>> START Data in this exercise
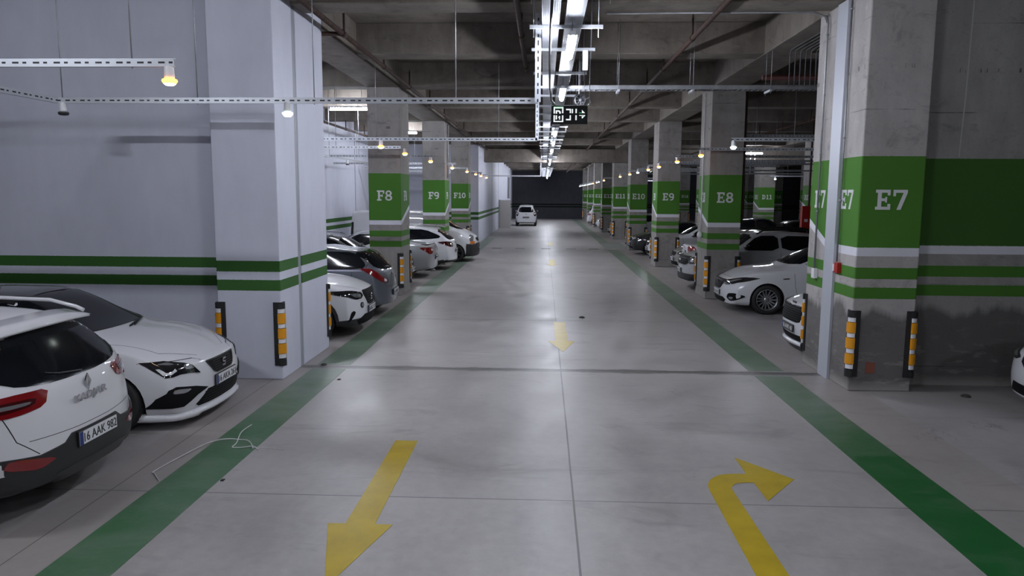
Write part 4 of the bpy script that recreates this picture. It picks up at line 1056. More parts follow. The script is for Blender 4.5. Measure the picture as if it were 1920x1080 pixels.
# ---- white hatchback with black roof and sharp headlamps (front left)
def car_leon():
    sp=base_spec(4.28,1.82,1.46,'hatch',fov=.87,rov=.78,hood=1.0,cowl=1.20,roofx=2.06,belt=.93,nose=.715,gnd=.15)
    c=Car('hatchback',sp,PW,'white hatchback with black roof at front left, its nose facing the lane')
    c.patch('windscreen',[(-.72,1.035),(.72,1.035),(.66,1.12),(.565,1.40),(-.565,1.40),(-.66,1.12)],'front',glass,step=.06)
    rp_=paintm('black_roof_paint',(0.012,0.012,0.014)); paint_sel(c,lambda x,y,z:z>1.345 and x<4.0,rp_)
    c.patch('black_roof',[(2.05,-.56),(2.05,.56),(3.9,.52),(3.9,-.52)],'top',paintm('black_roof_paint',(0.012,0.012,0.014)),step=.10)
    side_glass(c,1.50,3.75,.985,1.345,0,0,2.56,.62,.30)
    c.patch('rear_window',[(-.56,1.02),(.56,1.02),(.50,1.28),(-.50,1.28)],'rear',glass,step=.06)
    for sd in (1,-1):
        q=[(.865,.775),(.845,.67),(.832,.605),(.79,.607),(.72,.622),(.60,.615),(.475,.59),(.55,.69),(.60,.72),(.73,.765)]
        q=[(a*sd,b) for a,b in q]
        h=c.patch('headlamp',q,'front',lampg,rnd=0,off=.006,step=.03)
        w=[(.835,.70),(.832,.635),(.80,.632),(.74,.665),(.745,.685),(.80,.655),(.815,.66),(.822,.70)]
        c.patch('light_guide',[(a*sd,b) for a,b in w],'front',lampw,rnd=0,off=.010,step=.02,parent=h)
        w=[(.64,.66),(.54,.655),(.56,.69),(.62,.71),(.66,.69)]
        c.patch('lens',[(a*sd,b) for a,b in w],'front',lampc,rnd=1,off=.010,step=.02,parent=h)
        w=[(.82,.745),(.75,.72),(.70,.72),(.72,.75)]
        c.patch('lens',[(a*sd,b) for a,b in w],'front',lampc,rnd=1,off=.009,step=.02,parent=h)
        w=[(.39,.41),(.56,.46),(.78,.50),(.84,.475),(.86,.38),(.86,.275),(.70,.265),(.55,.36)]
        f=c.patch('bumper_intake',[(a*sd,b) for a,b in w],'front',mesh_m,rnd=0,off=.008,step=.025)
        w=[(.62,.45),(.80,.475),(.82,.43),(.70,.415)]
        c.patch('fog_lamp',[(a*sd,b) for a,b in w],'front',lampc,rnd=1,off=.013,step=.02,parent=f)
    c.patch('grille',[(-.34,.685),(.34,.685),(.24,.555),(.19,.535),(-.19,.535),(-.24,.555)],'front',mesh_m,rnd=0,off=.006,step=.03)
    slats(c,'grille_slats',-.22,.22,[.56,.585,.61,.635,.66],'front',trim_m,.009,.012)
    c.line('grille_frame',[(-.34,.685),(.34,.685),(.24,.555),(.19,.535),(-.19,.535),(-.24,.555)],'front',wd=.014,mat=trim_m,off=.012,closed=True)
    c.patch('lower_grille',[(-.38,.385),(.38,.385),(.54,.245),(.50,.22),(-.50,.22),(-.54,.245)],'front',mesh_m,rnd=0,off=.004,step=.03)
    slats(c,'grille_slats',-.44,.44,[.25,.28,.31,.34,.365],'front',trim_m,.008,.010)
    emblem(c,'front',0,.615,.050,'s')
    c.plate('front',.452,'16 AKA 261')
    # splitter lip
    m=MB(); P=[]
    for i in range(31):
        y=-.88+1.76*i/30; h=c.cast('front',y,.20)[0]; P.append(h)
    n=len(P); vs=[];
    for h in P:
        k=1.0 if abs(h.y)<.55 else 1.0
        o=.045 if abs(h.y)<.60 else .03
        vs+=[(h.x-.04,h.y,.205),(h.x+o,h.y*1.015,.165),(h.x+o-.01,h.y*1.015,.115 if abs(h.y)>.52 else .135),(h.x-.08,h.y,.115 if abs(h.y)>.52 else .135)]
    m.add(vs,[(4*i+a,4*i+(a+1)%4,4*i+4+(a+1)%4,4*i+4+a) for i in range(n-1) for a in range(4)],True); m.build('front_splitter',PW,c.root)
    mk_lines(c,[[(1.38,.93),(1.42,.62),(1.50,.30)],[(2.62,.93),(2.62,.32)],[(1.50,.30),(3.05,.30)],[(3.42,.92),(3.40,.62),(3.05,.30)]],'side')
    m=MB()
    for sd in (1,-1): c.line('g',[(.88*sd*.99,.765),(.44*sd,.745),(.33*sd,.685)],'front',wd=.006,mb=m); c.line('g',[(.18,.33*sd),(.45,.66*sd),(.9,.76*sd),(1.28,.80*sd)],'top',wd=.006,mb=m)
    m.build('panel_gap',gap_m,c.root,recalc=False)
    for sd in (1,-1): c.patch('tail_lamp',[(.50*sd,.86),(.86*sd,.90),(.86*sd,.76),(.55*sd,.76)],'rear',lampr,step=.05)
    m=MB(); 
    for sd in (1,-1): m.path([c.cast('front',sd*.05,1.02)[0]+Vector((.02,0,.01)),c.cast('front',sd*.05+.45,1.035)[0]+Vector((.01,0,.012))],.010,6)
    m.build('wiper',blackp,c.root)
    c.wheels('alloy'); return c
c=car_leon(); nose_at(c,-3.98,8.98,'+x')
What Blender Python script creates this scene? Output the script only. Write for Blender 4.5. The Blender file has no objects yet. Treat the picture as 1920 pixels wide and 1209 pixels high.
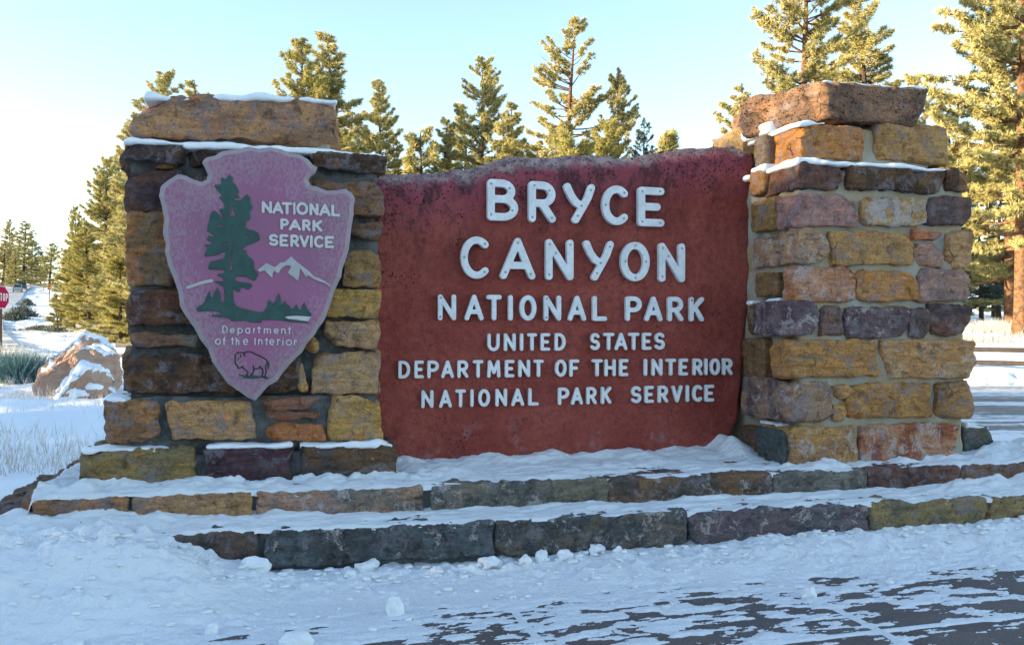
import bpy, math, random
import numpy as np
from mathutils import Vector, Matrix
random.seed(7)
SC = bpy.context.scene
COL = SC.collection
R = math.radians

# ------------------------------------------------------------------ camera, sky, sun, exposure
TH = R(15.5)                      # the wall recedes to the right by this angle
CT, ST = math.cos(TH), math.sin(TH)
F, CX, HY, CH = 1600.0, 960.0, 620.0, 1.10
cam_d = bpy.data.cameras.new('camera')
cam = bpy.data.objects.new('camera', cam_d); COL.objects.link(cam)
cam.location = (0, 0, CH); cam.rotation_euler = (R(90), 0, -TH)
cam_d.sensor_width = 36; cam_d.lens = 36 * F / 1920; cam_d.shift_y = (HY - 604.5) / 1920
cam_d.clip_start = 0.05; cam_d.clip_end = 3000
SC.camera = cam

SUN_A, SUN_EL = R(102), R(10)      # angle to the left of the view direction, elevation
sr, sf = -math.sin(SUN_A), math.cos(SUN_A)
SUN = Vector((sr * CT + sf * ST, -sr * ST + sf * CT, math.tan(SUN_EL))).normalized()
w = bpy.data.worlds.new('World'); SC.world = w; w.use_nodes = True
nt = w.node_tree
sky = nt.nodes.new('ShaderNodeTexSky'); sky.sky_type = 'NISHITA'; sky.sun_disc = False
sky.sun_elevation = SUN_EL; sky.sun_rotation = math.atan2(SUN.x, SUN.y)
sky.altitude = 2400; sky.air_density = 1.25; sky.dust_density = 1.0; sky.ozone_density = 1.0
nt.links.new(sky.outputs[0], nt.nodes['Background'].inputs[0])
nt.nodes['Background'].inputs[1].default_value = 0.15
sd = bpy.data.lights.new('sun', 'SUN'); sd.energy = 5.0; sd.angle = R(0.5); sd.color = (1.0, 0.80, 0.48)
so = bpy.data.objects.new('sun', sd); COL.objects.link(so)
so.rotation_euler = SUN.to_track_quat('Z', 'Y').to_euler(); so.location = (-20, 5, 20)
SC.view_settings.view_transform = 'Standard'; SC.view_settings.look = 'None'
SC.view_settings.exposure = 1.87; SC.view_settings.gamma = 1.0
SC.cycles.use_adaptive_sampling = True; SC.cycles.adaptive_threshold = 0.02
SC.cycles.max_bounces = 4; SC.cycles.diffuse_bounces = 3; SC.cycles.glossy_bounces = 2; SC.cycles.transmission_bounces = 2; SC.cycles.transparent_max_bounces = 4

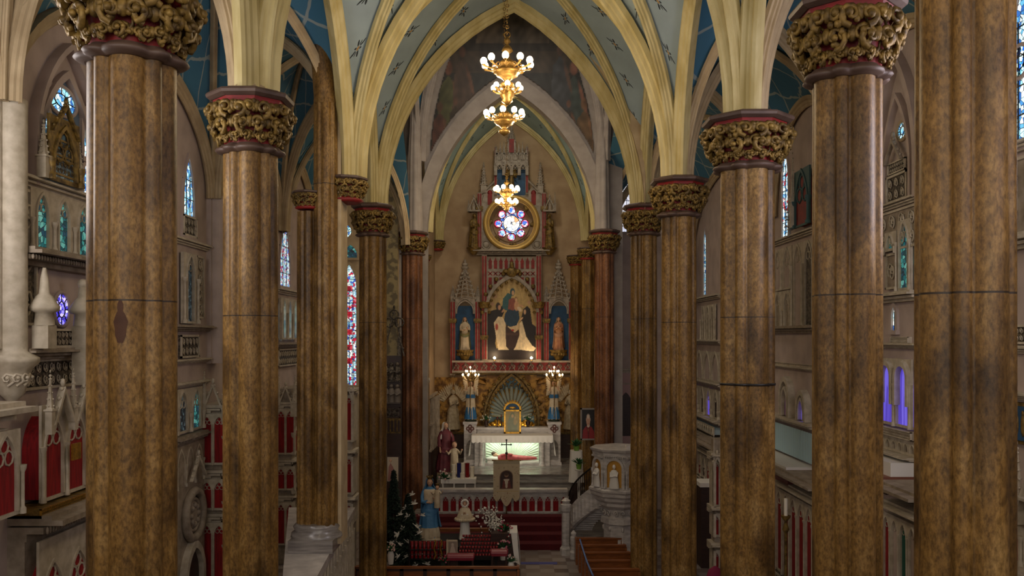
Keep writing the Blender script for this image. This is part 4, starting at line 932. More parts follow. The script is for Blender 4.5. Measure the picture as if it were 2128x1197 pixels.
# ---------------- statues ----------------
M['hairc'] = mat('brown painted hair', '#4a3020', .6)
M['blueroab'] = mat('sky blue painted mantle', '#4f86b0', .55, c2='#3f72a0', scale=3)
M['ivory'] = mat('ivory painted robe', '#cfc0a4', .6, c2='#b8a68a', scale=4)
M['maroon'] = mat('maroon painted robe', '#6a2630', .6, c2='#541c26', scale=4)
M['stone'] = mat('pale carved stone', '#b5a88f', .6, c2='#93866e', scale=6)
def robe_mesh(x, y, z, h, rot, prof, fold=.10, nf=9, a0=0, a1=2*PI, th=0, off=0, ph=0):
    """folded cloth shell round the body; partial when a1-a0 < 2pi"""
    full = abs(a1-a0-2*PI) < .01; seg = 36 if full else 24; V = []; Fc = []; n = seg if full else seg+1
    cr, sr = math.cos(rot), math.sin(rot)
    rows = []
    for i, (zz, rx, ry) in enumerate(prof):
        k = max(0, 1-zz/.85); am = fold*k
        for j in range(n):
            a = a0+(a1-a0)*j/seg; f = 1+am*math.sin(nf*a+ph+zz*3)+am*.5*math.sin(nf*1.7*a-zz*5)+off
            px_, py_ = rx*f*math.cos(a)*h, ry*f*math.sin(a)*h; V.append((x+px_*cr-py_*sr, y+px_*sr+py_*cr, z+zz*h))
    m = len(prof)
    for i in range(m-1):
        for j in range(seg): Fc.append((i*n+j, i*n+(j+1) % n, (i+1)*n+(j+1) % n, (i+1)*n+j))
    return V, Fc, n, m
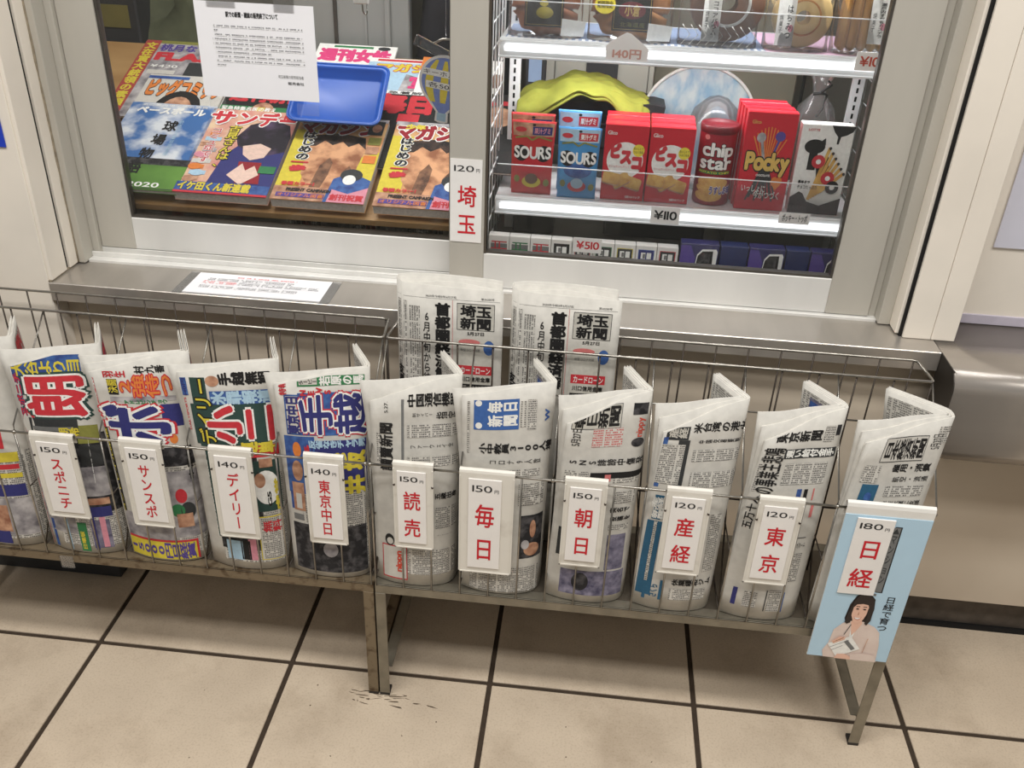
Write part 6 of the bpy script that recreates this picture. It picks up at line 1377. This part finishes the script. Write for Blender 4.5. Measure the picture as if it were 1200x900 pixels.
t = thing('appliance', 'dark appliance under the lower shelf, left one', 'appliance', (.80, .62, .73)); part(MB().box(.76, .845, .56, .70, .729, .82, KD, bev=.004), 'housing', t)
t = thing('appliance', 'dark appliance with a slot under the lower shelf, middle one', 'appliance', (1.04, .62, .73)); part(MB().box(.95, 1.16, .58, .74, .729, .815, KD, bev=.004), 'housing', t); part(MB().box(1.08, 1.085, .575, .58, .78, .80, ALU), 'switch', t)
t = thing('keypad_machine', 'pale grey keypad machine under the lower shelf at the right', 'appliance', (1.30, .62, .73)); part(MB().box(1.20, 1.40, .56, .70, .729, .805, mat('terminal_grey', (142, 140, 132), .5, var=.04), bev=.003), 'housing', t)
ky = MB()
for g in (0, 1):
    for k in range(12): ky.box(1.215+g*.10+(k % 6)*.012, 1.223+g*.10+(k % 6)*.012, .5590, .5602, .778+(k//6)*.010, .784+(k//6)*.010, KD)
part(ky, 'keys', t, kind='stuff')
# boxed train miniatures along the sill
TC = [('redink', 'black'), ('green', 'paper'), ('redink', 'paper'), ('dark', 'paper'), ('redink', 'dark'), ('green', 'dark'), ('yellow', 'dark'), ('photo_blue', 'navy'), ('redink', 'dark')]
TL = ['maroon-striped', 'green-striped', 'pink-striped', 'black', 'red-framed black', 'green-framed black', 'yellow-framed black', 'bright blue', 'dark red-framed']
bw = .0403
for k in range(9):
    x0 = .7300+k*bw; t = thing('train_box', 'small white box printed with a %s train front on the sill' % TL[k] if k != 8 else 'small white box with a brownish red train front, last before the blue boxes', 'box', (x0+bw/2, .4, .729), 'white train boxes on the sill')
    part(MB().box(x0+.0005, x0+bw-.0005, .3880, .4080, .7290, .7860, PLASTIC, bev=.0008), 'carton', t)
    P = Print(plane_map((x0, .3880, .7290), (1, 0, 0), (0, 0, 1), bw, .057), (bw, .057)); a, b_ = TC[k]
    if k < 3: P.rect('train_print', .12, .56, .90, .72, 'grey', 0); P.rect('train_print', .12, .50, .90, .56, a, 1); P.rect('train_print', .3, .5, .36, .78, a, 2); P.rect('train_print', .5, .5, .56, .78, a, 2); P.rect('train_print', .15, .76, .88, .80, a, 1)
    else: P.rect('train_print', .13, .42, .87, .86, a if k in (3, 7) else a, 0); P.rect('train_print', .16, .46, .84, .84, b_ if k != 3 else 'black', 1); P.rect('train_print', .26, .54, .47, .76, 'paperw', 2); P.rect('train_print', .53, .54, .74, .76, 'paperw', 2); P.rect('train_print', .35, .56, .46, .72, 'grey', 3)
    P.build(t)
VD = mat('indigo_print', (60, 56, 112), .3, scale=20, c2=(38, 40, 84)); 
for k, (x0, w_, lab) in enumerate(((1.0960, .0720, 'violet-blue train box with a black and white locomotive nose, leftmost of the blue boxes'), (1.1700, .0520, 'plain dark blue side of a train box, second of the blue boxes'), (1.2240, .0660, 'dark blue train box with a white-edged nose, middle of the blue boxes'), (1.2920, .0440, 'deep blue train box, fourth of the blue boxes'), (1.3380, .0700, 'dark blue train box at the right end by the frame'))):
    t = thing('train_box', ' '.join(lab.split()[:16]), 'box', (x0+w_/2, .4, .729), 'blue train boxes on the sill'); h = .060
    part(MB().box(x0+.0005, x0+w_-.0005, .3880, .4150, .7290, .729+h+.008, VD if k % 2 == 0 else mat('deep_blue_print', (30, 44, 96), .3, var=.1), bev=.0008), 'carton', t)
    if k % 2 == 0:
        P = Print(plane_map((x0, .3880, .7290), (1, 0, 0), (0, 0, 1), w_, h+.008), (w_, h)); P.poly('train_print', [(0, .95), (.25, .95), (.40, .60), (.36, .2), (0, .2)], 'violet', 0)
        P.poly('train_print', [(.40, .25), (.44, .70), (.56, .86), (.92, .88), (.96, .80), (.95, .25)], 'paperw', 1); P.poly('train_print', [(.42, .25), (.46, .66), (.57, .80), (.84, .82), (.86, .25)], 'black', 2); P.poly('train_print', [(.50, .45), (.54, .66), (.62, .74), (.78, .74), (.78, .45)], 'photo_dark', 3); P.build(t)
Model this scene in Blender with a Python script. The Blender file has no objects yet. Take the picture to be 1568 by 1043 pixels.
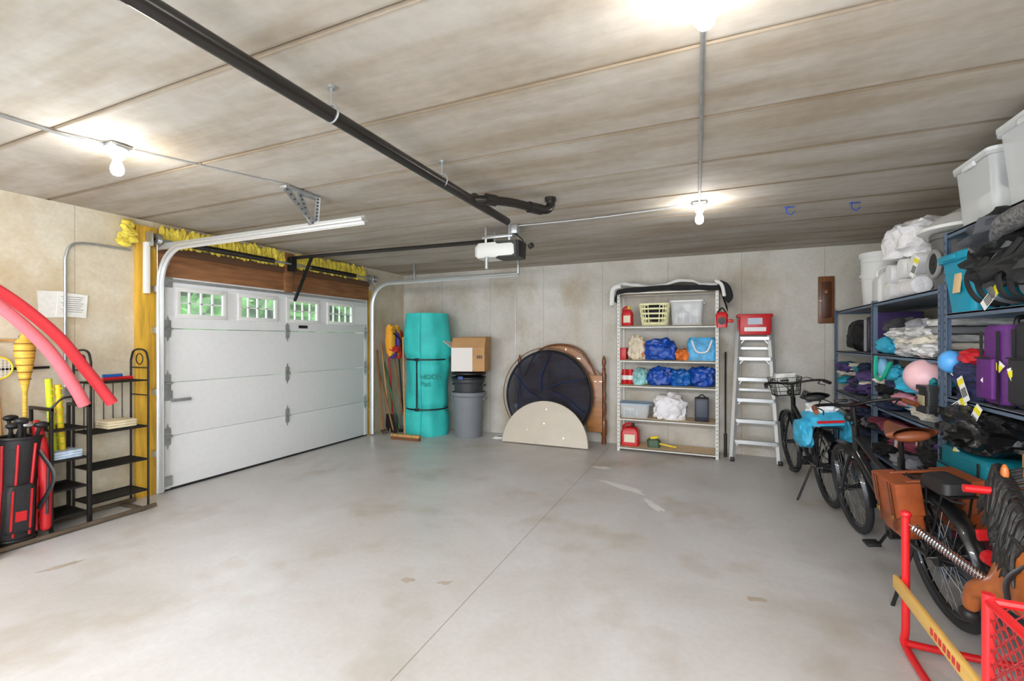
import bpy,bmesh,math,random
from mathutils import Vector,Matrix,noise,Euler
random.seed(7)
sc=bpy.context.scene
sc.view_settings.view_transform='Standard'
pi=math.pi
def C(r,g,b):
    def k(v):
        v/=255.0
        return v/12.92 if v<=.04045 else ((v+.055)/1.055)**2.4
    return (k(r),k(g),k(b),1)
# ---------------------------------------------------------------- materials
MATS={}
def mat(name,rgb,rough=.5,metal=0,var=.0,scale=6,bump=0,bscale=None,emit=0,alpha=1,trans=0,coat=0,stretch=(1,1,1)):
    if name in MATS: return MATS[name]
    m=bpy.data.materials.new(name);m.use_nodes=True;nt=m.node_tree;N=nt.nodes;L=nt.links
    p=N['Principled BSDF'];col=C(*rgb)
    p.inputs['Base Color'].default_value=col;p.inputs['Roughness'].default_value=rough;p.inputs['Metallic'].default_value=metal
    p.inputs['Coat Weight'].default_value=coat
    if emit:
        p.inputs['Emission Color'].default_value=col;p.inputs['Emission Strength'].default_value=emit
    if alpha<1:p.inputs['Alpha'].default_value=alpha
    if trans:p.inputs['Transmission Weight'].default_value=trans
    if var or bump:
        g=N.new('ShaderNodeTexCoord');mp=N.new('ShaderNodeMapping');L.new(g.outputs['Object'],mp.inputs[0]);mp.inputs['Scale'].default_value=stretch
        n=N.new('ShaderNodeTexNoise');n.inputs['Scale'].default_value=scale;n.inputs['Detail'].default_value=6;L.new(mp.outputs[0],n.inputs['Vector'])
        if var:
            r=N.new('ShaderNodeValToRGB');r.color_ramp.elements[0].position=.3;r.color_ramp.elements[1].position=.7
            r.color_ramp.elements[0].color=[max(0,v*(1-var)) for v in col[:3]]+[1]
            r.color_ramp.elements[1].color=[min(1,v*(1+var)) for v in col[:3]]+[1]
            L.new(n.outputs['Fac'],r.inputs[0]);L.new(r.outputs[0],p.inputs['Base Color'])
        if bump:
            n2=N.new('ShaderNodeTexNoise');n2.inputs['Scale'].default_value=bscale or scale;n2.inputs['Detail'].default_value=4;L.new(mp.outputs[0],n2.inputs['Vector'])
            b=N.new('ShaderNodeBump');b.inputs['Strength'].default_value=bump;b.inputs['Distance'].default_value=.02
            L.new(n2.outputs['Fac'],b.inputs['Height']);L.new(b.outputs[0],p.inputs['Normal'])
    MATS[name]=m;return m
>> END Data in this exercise
**Exercise prompt:**
Print everything from the line with "What Blender Python" down to the line with "R = math.radians", both included, exactly as written and without the pictures.

**Complete response:**
What Blender Python script creates this scene? Output the script only. Write for Blender 4.5. The Blender file has no objects yet. Treat the picture as 1920 pixels wide and 1209 pixels high.
import bpy, math, random
import numpy as np
from mathutils import Vector, Matrix
random.seed(7)
SC = bpy.context.scene
COL = SC.collection
R = math.radians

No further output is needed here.